==== DATASET EXTRACT ====
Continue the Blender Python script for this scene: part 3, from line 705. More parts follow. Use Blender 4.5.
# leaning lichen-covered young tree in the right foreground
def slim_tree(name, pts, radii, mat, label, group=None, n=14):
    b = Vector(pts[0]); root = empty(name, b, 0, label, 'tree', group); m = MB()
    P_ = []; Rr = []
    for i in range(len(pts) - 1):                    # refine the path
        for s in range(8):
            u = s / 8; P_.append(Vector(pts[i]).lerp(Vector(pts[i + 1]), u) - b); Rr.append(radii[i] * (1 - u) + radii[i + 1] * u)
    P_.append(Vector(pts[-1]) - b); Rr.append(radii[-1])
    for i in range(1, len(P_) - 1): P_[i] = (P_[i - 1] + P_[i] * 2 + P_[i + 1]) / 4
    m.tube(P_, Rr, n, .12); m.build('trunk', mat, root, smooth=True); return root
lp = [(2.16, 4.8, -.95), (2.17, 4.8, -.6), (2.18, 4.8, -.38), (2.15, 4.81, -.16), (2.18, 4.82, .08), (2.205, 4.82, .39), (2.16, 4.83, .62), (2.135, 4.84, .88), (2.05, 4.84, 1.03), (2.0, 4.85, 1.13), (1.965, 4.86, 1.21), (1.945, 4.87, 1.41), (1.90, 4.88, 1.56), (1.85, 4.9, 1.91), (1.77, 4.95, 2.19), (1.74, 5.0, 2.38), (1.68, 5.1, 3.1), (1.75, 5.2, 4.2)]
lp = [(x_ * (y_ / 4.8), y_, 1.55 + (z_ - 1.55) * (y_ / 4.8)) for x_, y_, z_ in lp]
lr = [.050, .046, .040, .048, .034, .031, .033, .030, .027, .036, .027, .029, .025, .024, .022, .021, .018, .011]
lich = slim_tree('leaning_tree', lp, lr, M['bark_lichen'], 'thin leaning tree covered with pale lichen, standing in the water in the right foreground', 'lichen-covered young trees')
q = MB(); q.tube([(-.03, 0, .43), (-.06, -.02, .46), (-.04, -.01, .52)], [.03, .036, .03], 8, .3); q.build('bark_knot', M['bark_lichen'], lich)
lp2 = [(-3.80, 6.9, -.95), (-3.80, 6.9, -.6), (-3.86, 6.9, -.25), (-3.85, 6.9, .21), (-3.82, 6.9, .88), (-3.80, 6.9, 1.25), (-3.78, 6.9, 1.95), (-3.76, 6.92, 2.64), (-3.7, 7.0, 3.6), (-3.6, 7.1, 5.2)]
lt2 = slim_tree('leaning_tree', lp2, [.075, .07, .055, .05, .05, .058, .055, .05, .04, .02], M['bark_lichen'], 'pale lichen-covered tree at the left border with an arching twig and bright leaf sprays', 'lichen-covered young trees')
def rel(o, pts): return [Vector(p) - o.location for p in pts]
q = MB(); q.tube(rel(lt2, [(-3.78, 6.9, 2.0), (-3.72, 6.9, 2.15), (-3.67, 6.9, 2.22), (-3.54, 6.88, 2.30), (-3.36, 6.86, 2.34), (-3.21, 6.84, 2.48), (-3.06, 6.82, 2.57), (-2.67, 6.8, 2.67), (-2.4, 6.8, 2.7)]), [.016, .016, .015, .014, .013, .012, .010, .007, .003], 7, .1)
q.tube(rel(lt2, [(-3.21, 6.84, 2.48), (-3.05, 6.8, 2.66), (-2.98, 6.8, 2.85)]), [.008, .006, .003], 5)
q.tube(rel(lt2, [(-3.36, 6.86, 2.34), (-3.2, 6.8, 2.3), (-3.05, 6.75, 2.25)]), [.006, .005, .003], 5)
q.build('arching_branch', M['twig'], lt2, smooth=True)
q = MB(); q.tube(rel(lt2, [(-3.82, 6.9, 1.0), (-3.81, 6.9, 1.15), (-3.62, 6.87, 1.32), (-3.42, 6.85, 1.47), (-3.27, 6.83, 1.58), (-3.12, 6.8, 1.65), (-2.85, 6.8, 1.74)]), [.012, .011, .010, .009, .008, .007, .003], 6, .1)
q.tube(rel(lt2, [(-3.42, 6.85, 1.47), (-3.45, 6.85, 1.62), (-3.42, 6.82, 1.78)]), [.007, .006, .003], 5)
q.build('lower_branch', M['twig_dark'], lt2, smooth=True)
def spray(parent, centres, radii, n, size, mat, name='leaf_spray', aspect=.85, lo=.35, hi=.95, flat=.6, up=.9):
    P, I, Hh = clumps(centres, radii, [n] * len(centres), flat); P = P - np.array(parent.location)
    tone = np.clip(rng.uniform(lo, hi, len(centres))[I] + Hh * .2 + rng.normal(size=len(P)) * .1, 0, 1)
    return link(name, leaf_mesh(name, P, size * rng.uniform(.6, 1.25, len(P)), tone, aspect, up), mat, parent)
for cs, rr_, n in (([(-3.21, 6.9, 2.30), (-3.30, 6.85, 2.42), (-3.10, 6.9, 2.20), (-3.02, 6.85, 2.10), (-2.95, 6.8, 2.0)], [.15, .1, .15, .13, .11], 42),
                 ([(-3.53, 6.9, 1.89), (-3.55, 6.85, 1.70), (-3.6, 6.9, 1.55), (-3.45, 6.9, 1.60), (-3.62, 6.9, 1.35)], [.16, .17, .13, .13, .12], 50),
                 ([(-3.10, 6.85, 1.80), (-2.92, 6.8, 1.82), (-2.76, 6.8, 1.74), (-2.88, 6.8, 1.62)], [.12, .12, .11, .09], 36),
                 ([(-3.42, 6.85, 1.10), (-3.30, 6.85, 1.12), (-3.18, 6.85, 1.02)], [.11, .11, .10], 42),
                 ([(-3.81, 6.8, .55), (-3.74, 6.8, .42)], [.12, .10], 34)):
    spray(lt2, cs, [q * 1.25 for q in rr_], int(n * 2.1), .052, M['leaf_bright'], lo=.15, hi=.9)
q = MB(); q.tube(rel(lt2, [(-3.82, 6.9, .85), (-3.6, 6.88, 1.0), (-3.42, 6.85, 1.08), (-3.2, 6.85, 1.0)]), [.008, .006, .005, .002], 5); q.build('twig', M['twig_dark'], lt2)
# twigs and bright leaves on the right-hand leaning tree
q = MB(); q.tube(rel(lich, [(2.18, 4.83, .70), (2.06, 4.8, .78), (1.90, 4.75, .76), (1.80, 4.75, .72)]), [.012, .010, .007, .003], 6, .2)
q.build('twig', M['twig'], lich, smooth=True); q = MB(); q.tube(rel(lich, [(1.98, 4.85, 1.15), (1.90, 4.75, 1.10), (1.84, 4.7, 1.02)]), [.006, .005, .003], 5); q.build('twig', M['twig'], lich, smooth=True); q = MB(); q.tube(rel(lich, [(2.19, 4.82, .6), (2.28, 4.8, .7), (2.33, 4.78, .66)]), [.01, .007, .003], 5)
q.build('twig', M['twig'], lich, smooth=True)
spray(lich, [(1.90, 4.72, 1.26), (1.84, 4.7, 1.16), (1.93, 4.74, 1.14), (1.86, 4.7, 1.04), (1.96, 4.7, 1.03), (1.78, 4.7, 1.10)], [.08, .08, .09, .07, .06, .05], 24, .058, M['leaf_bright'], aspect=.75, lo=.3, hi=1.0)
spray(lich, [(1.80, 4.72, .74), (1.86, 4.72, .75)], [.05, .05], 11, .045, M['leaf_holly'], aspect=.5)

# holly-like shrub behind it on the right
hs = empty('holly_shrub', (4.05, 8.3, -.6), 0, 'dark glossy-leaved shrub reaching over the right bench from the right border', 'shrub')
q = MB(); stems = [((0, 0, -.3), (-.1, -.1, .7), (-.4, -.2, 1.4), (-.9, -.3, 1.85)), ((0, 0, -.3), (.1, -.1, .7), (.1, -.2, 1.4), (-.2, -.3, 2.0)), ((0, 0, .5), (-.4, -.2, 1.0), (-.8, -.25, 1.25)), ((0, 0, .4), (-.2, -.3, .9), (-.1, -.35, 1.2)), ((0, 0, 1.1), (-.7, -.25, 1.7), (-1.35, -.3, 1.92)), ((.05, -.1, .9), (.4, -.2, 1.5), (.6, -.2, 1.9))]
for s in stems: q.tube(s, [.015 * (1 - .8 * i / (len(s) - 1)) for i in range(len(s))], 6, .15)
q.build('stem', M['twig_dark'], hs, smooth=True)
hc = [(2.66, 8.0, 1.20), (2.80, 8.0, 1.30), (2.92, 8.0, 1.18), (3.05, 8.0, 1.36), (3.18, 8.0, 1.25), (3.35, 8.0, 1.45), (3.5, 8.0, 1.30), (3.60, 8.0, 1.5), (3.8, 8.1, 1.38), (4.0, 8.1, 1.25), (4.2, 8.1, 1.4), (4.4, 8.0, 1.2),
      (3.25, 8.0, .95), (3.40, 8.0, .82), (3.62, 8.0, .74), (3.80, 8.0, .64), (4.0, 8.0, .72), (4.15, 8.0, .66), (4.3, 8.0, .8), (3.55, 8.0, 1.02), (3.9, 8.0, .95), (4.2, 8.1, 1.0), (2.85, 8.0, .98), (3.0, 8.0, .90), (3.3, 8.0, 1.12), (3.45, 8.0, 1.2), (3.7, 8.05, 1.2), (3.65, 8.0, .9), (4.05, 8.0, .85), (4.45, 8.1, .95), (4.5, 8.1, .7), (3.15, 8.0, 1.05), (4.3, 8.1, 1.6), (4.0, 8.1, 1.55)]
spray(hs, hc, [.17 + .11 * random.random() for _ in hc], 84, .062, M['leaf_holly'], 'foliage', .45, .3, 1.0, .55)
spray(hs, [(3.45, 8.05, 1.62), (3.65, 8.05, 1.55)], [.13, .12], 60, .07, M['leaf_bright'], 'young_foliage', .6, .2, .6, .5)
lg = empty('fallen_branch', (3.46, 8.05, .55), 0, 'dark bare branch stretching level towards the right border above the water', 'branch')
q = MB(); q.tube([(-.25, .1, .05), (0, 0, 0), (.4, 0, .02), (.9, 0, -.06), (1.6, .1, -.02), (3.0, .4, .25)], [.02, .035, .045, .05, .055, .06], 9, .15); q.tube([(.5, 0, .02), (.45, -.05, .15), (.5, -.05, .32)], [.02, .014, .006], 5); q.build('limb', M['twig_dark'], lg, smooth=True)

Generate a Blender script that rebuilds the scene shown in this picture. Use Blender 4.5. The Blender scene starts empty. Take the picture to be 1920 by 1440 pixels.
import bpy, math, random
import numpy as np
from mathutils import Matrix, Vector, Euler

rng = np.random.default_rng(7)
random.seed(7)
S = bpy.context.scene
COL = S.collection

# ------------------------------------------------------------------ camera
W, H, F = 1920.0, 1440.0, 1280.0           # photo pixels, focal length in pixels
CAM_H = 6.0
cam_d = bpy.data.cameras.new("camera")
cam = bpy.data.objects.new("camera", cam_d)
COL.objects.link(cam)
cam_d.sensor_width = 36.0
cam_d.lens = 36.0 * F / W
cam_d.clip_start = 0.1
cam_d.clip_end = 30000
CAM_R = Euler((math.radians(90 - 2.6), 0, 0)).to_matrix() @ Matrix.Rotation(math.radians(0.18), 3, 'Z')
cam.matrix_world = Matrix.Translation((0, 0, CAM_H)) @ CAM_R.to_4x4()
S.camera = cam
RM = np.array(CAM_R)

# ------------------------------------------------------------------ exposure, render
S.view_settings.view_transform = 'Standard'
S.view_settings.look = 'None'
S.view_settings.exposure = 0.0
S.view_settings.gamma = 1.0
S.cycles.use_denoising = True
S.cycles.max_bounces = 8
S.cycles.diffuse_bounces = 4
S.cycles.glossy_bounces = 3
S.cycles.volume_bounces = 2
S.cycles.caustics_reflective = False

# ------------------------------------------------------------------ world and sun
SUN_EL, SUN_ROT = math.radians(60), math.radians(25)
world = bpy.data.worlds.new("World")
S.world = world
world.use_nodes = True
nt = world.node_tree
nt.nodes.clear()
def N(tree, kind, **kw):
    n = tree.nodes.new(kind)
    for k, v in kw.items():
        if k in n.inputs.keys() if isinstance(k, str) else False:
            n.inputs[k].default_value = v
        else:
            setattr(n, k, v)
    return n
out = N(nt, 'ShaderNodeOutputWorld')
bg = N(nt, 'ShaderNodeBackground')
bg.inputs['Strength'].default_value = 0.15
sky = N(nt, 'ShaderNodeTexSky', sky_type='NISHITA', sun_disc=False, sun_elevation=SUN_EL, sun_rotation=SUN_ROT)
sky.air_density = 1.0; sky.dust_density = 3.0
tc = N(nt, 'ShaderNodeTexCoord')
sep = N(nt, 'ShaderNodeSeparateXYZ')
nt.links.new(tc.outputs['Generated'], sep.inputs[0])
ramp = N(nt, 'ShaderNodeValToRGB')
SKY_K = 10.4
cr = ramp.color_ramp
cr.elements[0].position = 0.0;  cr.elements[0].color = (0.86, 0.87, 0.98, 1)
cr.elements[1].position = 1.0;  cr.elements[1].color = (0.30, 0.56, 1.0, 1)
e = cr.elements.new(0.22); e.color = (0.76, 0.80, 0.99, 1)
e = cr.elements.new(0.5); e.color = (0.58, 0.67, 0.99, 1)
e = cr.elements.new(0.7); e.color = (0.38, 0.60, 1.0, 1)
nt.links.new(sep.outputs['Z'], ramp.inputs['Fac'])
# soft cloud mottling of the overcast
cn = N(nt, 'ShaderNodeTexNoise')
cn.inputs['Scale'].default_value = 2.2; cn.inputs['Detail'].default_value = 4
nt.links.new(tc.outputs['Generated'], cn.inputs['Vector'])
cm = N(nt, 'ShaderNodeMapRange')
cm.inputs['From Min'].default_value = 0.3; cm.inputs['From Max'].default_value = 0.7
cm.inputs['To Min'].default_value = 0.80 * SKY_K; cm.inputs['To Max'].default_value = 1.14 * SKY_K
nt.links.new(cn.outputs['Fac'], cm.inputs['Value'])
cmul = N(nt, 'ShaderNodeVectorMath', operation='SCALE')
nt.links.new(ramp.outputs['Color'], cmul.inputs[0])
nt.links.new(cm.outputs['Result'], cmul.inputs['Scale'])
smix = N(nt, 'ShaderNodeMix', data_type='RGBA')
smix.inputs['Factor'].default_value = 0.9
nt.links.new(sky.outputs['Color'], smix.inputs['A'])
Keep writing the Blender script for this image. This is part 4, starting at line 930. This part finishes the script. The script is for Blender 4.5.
====
TASK DETAILS
Extract and reproduce exactly the lines opening with the line containing "Generate a Blender" and closing with the line containing "S.cycles.caustics_reflective = False", inclusive.

OUTPUT OF THE TASK
Generate a Blender script that rebuilds the scene shown in this picture. Use Blender 4.5. The Blender scene starts empty. Take the picture to be 1920 by 1440 pixels.
import bpy, math, random
import numpy as np
from mathutils import Matrix, Vector, Euler

rng = np.random.default_rng(7)
random.seed(7)
S = bpy.context.scene
COL = S.collection

# ------------------------------------------------------------------ camera
W, H, F = 1920.0, 1440.0, 1280.0           # photo pixels, focal length in pixels
CAM_H = 6.0
cam_d = bpy.data.cameras.new("camera")
cam = bpy.data.objects.new("camera", cam_d)
COL.objects.link(cam)
cam_d.sensor_width = 36.0
cam_d.lens = 36.0 * F / W
cam_d.clip_start = 0.1
cam_d.clip_end = 30000
CAM_R = Euler((math.radians(90 - 2.6), 0, 0)).to_matrix() @ Matrix.Rotation(math.radians(0.18), 3, 'Z')
cam.matrix_world = Matrix.Translation((0, 0, CAM_H)) @ CAM_R.to_4x4()
S.camera = cam
RM = np.array(CAM_R)

# ------------------------------------------------------------------ exposure, render
S.view_settings.view_transform = 'Standard'
S.view_settings.look = 'None'
S.view_settings.exposure = 0.0
S.view_settings.gamma = 1.0
S.cycles.use_denoising = True
S.cycles.max_bounces = 8
S.cycles.diffuse_bounces = 4
S.cycles.glossy_bounces = 3
S.cycles.volume_bounces = 2
S.cycles.caustics_reflective = False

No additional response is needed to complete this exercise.